* **GIVEN EXERCISE**
Search the material for the string "More", then return every line where it is found.

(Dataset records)
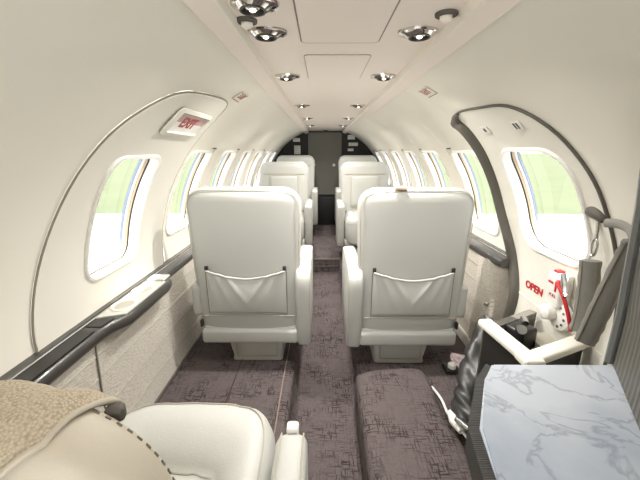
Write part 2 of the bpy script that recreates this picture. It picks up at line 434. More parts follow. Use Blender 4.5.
for y, z, t in ((1.32, 1.128, 'A'), (1.11, 1.128, 'B')):
    M = wmat(1, y, z2s(z), .010)
    bm = bmesh.new(); box(bm, (0,0,0), (.05,.036,.003), .001, 1, M=M)
    pl = obj('door_placard', bm, white, dp)
    bm = bmesh.new()
    if t == 'A': box(bm, (0,0,.002), (.010,.016,.002), 0, M=M)
    else:
        box(bm, (-.008,0,.002), (.005,.024,.002), 0, M=M); box(bm, (.008,0,.002), (.005,.024,.002), 0, M=M)
    obj('placard_mark', bm, darkpl, pl)

# exit sign over the hatch
M = wmat(-1, 1.285, z2s(1.15), .024)
ex = thing('exit_sign', 'recessed exit sign above the hatch window on the left', 'sign')
bm = bmesh.new()
fo = rrect(-.15,.15,-.060,.060,.02,4); fi = rrect(-.130,.130,-.046,.046,.006,4)
def frame_ring(bm, M, L):
    R = [[bm.verts.new(M @ V((p[0], p[1], z))) for p in poly] for poly, z in L]; n = len(R[0])
    for A, B in zip(R, R[1:]):
        for q in range(n): bm.faces.new((A[q], A[(q+1) % n], B[(q+1) % n], B[q]))
frame_ring(bm, M, [(fo,-.012),(fo,-.006),(fi,-.002),(fi,-.014)]); obj('sign_frame', bm, creamsm, ex)
bm = bmesh.new(); prism(bm, [(-.13,.0),(.13,.0),(.13,.046),(-.13,.046)], -.015, -.011); bm.transform(M); obj('rose_lens', bm, pinklens, ex)
bm = bmesh.new(); prism(bm, [(-.13,-.046),(.13,-.046),(.13,.0),(-.13,.0)], -.015, -.011); bm.transform(M); obj('white_lens', bm, white, ex)
text('EXIT', .062, redtext, ex, M @ Matrix.Translation((.0,.0,-.0105)), 'exit_lettering', bold=.002)
bm = bmesh.new(); box(bm, (-.126,0,-.009), (.008,.09,.007), 0, M=M); box(bm, (0,.044,-.009), (.256,.004,.007), 0, M=M); obj('shadow_slot', bm, black, ex)
for side, y, z, lb in ((-1,1.47,1.262,'small red lettered placard on the left headliner behind the recessed exit sign'), (1,1.42,1.272,'small red lettered placard on the right headliner above the entry door')):
    M = wmat(side, y, z2s(z), .004)
    t = thing('exit_placard', lb, 'placard')
    bm = bmesh.new(); box(bm, (0,0,0), (.10,.055,.004), .0015, 1, M=M); obj('placard_plate', bm, creamsm, t)
    text('EXIT', .034, redtext, t, M @ Matrix.Translation((0,.004,.0024)), 'placard_lettering')
    bm = bmesh.new()
    for yy in (-.022,.022): box(bm, (0,yy,.002), (.09,.003,.002), 0, M=M)
    obj('placard_border', bm, redtext, t)

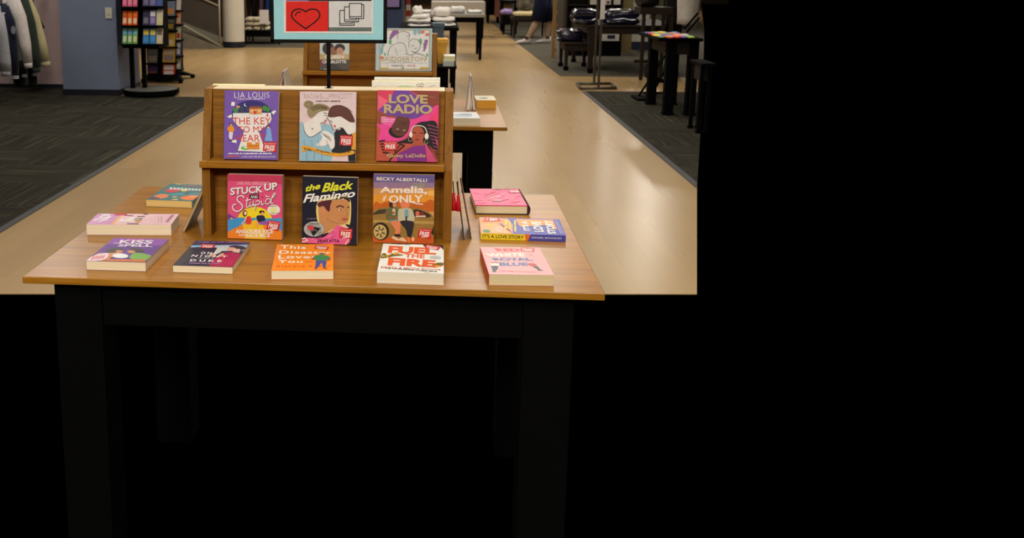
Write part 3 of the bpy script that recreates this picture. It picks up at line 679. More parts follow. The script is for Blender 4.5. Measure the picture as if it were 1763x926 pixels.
# ---- lower tier, right: sunset cover with a parked car
def art_amelia(A):
    A.rect((104, 92, 150), 100, 90, 800, 190); A.poly((150, 120, 150), [(100, 185), (800, 185), (800, 260), (100, 260)]); A.poly((206, 150, 90), [(100, 255), (800, 240), (800, 330), (100, 330)])
    A.poly((226, 150, 50), [(100, 325), (800, 300), (800, 460), (100, 460)]); A.ell((150, 140, 130), 620, 215, 70, 30); A.ell((236, 180, 90), 760, 300, 50, 30)
    A.blob((196, 98, 34), [(110, 470), (140, 400), (200, 420), (300, 390), (560, 400), (680, 400), (740, 370), (790, 400), (790, 500), (110, 500)])
    A.rect((196, 88, 36), 100, 770, 800, 870)
    CAR = (150, 116, 56)
    A.blob(CAR, [(108, 520), (200, 465), (420, 455), (640, 470), (760, 540), (785, 640), (775, 770), (280, 790), (105, 700)]); A.poly((180, 146, 80), [(108, 600), (780, 610), (780, 640), (108, 630)])
    A.poly((70, 60, 44), [(112, 530), (180, 485), (260, 480), (240, 530), (112, 545)]); A.blob((60, 44, 36), [(560, 485), (640, 490), (748, 545), (700, 570), (575, 560)])
    A.ell((206, 110, 80), 600, 525, 22, 26); A.ell((120, 50, 40), 650, 530, 26, 26); A.poly((226, 190, 170), [(580, 550), (690, 545), (690, 565), (580, 565)])
    A.ell((50, 36, 28), 195, 725, 92, 100); A.ell((196, 170, 106), 188, 732, 72, 82); 
    for i in range(6):
        a = PI*i/3+.3; A.line((80, 60, 40), [(188+18*math.cos(a), 732+20*math.sin(a)), (188+52*math.cos(a), 732+60*math.sin(a))], 14)
    A.ell((206, 180, 120), 188, 732, 18, 20); A.poly((40, 30, 26), [(750, 740), (782, 640), (785, 770)])
    A.ell((66, 38, 30), 332, 430, 46, 42); A.ell((206, 140, 100), 350, 432, 24, 28); A.blob((96, 104, 62), [(255, 490), (310, 460), (380, 475), (400, 580), (380, 610), (270, 600), (250, 540)]); A.poly((222, 190, 170), [(325, 475), (356, 475), (352, 545), (326, 545)])
    for i in range(4): A.ell((176, 74, 50), 272+i*32, 520+(i % 2)*52, 12, 14)
    A.poly((104, 140, 150), [(290, 600), (400, 590), (410, 625), (285, 625)]); A.blob((222, 132, 90), [(300, 618), (405, 612), (412, 690), (395, 760), (350, 755), (352, 700)])
    A.poly((40, 34, 34), [(340, 755), (400, 752), (420, 780), (350, 780)]); A.blob((226, 186, 150), [(322, 780), (350, 780), (400, 815), (380, 826), (320, 800)]); A.blob((226, 186, 150), [(400, 800), (440, 790), (480, 835), (405, 825)])
    A.ell((226, 130, 90), 465, 430, 52, 46); A.blob((190, 186, 156), [(395, 480), (440, 470), (530, 475), (565, 560), (550, 610), (400, 610), (385, 540)]); A.rect((120, 160, 170), 458, 480, 500, 570); A.blob((46, 42, 46), [(408, 612), (550, 612), (552, 690), (525, 790), (490, 780), (470, 700)]); A.line((40, 36, 40), [(478, 560), (474, 620)], 18)
    A.poly((222, 122, 60), [(480, 785), (515, 785), (520, 845), (495, 848)]); A.ell((236, 176, 120), 548, 808, 18, 26)
    W = (240, 226, 210)
    A.text(W, 'BECKY ALBERTALLI', [(155, 128), (708, 138), (706, 176), (155, 165)], .02); A.line((190, 180, 190), [(200, 182), (708, 194)], 3)
    A.text(W, 'Amelia,', [(190, 236), (708, 216), (708, 320), (188, 312)], .03); A.text(W, 'if', [(215, 340), (262, 330), (262, 395), (215, 392)], .03, .3); A.text(W, 'ONLY', [(286, 330), (662, 315), (662, 405), (286, 410)], .03)
    A.line(W, [(540, 402), (600, 418), (662, 422)], 12)
standing((642.0, 418.2), (746.4, 420.6), (643.9, 300.2), ZT, 5, .016, label='orange sunset book with two figures leaning on a parked car', group='front facing books on the lower tier',
         front=(206, 150, 90), spine=(60, 50, 60), hom=homog([(120, 95), (792, 97), (775, 858), (108, 848)]), art=art_amelia, sticker=[(618, 684), (752, 696), (742, 798), (600, 782)])
# ------------------------------------------------------------------ books lying on the front table
GF = 'books lying flat along the front edge of the table'
def zz(o, s): return lambda x, y: (o[0]+x/s, o[1]+y/s)
def art_kiss(A):
    A.poly((150, 92, 180), [(715, 128), (1610, 165), (1500, 270), (560, 240)]); A.poly((190, 110, 170), [(950, 150), (1250, 160), (1180, 200), (900, 190)])
    A.poly((214, 150, 110), [(215, 520), (420, 400), (640, 395), (760, 350), (860, 360), (700, 450), (540, 520)]); A.blob((236, 214, 220), [(205, 525), (380, 430), (600, 398), (560, 480), (440, 520)])
    for i in range(5): A.line((206, 60, 60), [(290+i*50, 510-i*6), (350+i*46, 455-i*4)], 16)
    A.ell((86, 80, 70), 700, 352, 150, 36, rot=-6); A.ell((206, 150, 110), 790, 372, 60, 24); A.ell((86, 80, 70), 1080, 346, 120, 28, rot=4); A.ell((206, 150, 110), 985, 372, 66, 24)
    A.blob((128, 176, 88), [(960, 480), (1010, 400), (1130, 392), (1290, 430), (1230, 490)]); A.poly((206, 120, 70), [(520, 500), (1190, 485), (1180, 524), (480, 528)]); A.ell((236, 238, 240), 800, 440, 132, 38); A.ell((206, 140, 80), 640, 462, 40, 14)
    W = (240, 232, 240)
    A.text(W, 'KISS', [(835, 172), (1385, 185), (1335, 245), (790, 240)], .03); A.text(W, 'SPELL', [(800, 252), (1350, 252), (1330, 296), (760, 290)], .03); A.text(W, '& the', [(720, 215), (800, 215), (780, 245), (700, 245)], 0, .2)
z = zz((130, 395), 9.794)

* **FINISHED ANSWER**
Write part 2 of the bpy script that recreates this picture. It picks up at line 434. More parts follow. Use Blender 4.5.
Write part 3 of the bpy script that recreates this picture. It picks up at line 679. More parts follow. The script is for Blender 4.5. Measure the picture as if it were 1763x926 pixels.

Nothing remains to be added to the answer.